Короче, всегда есть место подвигу, лишь бы герои нашлись. А то какие-то в литературе герои нынче пошли – без подвигов. Получается, вот он, лучший, его, значит, пацаны делегировали, он для памятника позирует, а вклад-то его неизвестен. Нет-нет, надо бы что-то и для Квятковского сделать.

…В 1786 году Мишель Паккар и Жак Бальма поднялись на Монблан. Начался официальный альпинизм. Если отсчитывать от Державина, получится, что русская поэзия и альпинизм – ровесники. Но Монблан это 4,8 км высоты. А есть и восьмитысячники. Впервые 8 км вверх было пройдено в середине XX века, в общем-то, недавно. Кстати, а сколько всего восьмитысячников на земле? Кто-то с размаху скажет: пять. Кто-то рассудительно подкорректирует: восемь. А их 26. И последний был взят только в XXI веке. Ну вот – станет сопротивляться уязвленный, – и все они уже покорены. На что профессионал заметит, что у горы есть склоны, причем разной степени сложности для восхождения.

Итак, еще раз, конспективно.

Формальные или формалистические новшества, изобретения в ритмике, в строфике, в рифмовке, количественные прецеденты (тысяча стихов-натюрмортов), новая тематика (дайвинг, микробиология, инвестиции), солидный/диковинный словарь, решительные (но разумные) ракурсы и углы зрения, незнакомые интонации в знакомых местах, несвойственная традиции тональность (патетика) и мироощущение (мистика), разработка новых жанров или реанимация очень старых (ода, без кривляний), умные, ё-моё, мысли и (не похабные) афоризмы.

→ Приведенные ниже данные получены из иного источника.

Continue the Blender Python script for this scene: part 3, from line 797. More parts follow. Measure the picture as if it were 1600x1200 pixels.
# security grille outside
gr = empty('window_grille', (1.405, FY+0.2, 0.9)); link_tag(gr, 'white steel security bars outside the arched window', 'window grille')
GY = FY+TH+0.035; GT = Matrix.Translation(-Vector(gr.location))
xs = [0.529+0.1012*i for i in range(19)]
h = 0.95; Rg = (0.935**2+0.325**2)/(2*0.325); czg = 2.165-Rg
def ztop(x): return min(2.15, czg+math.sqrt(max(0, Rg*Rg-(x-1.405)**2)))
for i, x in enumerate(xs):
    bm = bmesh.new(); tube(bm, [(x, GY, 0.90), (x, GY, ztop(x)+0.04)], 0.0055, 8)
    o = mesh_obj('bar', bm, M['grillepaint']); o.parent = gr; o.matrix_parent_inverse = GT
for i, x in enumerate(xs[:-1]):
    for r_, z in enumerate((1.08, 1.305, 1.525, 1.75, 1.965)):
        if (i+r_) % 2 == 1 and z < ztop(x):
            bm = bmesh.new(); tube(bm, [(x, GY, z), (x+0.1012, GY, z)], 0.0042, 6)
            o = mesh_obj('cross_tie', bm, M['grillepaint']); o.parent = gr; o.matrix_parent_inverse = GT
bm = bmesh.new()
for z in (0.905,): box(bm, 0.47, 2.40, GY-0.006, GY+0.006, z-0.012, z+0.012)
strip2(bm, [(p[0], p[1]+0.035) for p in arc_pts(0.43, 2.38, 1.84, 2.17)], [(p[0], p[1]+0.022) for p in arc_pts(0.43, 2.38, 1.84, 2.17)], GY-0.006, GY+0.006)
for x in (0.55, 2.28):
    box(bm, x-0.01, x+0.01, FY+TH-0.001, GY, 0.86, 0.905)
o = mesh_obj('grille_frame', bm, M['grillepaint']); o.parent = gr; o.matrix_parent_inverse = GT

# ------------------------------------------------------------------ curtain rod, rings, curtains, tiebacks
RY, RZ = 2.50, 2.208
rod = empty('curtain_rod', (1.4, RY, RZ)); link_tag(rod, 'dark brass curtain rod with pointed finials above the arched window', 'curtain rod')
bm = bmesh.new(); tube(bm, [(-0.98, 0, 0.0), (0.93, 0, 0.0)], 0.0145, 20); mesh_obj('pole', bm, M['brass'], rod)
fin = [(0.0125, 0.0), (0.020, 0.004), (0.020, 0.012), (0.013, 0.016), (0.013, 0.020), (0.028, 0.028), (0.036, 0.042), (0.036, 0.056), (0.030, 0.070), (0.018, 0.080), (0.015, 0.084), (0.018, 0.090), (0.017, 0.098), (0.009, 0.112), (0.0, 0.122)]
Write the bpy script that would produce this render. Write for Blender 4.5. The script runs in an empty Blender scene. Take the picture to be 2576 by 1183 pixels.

Теперь, переходя с Парнаса на Олимп, глянь, товарищ, вниз, на бывших своих соратников по перу. В минуту величия не поленись, ответь им, смертным, да и себе, с какими такими достижениями восходишь на пьедестал, чем обогатил, какую лепту вложил в сокровищницу о-го-го. Какую удивительную задачу способен решить, пися очередной прекрасный стих?

Коих, действительно, уже секстиллион.